::: DATA EXTRACT

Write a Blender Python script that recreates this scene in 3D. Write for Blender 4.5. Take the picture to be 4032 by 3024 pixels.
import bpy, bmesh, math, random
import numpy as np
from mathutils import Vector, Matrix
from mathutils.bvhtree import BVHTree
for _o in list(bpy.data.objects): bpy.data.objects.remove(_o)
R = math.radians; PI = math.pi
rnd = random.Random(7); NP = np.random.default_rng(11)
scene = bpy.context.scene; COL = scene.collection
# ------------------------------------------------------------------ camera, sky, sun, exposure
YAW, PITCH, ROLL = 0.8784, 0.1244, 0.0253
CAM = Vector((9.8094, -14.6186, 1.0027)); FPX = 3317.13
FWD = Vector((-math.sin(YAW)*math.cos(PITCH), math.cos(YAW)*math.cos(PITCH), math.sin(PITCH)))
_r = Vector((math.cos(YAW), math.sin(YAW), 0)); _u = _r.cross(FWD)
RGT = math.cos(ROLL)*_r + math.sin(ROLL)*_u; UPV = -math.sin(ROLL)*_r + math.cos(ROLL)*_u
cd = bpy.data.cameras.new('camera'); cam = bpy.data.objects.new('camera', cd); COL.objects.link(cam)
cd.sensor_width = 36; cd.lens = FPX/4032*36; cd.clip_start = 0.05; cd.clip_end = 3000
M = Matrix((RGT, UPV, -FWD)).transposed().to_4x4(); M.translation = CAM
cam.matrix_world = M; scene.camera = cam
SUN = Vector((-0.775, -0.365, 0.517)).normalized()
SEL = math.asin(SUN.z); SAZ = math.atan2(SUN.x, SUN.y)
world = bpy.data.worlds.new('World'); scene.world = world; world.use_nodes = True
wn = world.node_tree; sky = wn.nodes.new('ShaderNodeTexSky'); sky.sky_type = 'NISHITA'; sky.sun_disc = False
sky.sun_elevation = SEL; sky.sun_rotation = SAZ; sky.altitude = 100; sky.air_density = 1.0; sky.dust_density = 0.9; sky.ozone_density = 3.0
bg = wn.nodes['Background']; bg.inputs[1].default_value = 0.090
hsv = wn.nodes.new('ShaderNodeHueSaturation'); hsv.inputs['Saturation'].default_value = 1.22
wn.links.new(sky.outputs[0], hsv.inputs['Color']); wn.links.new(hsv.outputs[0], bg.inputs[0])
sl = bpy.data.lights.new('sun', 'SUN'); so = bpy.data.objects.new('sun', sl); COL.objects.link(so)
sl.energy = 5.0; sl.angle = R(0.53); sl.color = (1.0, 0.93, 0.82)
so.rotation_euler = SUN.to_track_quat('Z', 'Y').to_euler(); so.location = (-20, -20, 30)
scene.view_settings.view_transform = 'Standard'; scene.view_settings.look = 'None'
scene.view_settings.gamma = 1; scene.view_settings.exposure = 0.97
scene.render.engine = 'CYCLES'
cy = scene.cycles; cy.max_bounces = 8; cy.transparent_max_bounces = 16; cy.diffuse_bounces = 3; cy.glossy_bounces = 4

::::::

◆ TASK OBJECTIVE ◆
Write the listing out again, exactly as it reads.

◆ EXPECTED ANSWER ◆
Write a Blender Python script that recreates this scene in 3D. Write for Blender 4.5. Take the picture to be 4032 by 3024 pixels.
import bpy, bmesh, math, random
import numpy as np
from mathutils import Vector, Matrix
from mathutils.bvhtree import BVHTree
for _o in list(bpy.data.objects): bpy.data.objects.remove(_o)
R = math.radians; PI = math.pi
rnd = random.Random(7); NP = np.random.default_rng(11)
scene = bpy.context.scene; COL = scene.collection
# ------------------------------------------------------------------ camera, sky, sun, exposure
YAW, PITCH, ROLL = 0.8784, 0.1244, 0.0253
CAM = Vector((9.8094, -14.6186, 1.0027)); FPX = 3317.13
FWD = Vector((-math.sin(YAW)*math.cos(PITCH), math.cos(YAW)*math.cos(PITCH), math.sin(PITCH)))
_r = Vector((math.cos(YAW), math.sin(YAW), 0)); _u = _r.cross(FWD)
RGT = math.cos(ROLL)*_r + math.sin(ROLL)*_u; UPV = -math.sin(ROLL)*_r + math.cos(ROLL)*_u
cd = bpy.data.cameras.new('camera'); cam = bpy.data.objects.new('camera', cd); COL.objects.link(cam)
cd.sensor_width = 36; cd.lens = FPX/4032*36; cd.clip_start = 0.05; cd.clip_end = 3000
M = Matrix((RGT, UPV, -FWD)).transposed().to_4x4(); M.translation = CAM
cam.matrix_world = M; scene.camera = cam
SUN = Vector((-0.775, -0.365, 0.517)).normalized()
SEL = math.asin(SUN.z); SAZ = math.atan2(SUN.x, SUN.y)
world = bpy.data.worlds.new('World'); scene.world = world; world.use_nodes = True
wn = world.node_tree; sky = wn.nodes.new('ShaderNodeTexSky'); sky.sky_type = 'NISHITA'; sky.sun_disc = False
sky.sun_elevation = SEL; sky.sun_rotation = SAZ; sky.altitude = 100; sky.air_density = 1.0; sky.dust_density = 0.9; sky.ozone_density = 3.0
bg = wn.nodes['Background']; bg.inputs[1].default_value = 0.090
hsv = wn.nodes.new('ShaderNodeHueSaturation'); hsv.inputs['Saturation'].default_value = 1.22
wn.links.new(sky.outputs[0], hsv.inputs['Color']); wn.links.new(hsv.outputs[0], bg.inputs[0])
sl = bpy.data.lights.new('sun', 'SUN'); so = bpy.data.objects.new('sun', sl); COL.objects.link(so)
sl.energy = 5.0; sl.angle = R(0.53); sl.color = (1.0, 0.93, 0.82)
so.rotation_euler = SUN.to_track_quat('Z', 'Y').to_euler(); so.location = (-20, -20, 30)
scene.view_settings.view_transform = 'Standard'; scene.view_settings.look = 'None'
scene.view_settings.gamma = 1; scene.view_settings.exposure = 0.97
scene.render.engine = 'CYCLES'
cy = scene.cycles; cy.max_bounces = 8; cy.transparent_max_bounces = 16; cy.diffuse_bounces = 3; cy.glossy_bounces = 4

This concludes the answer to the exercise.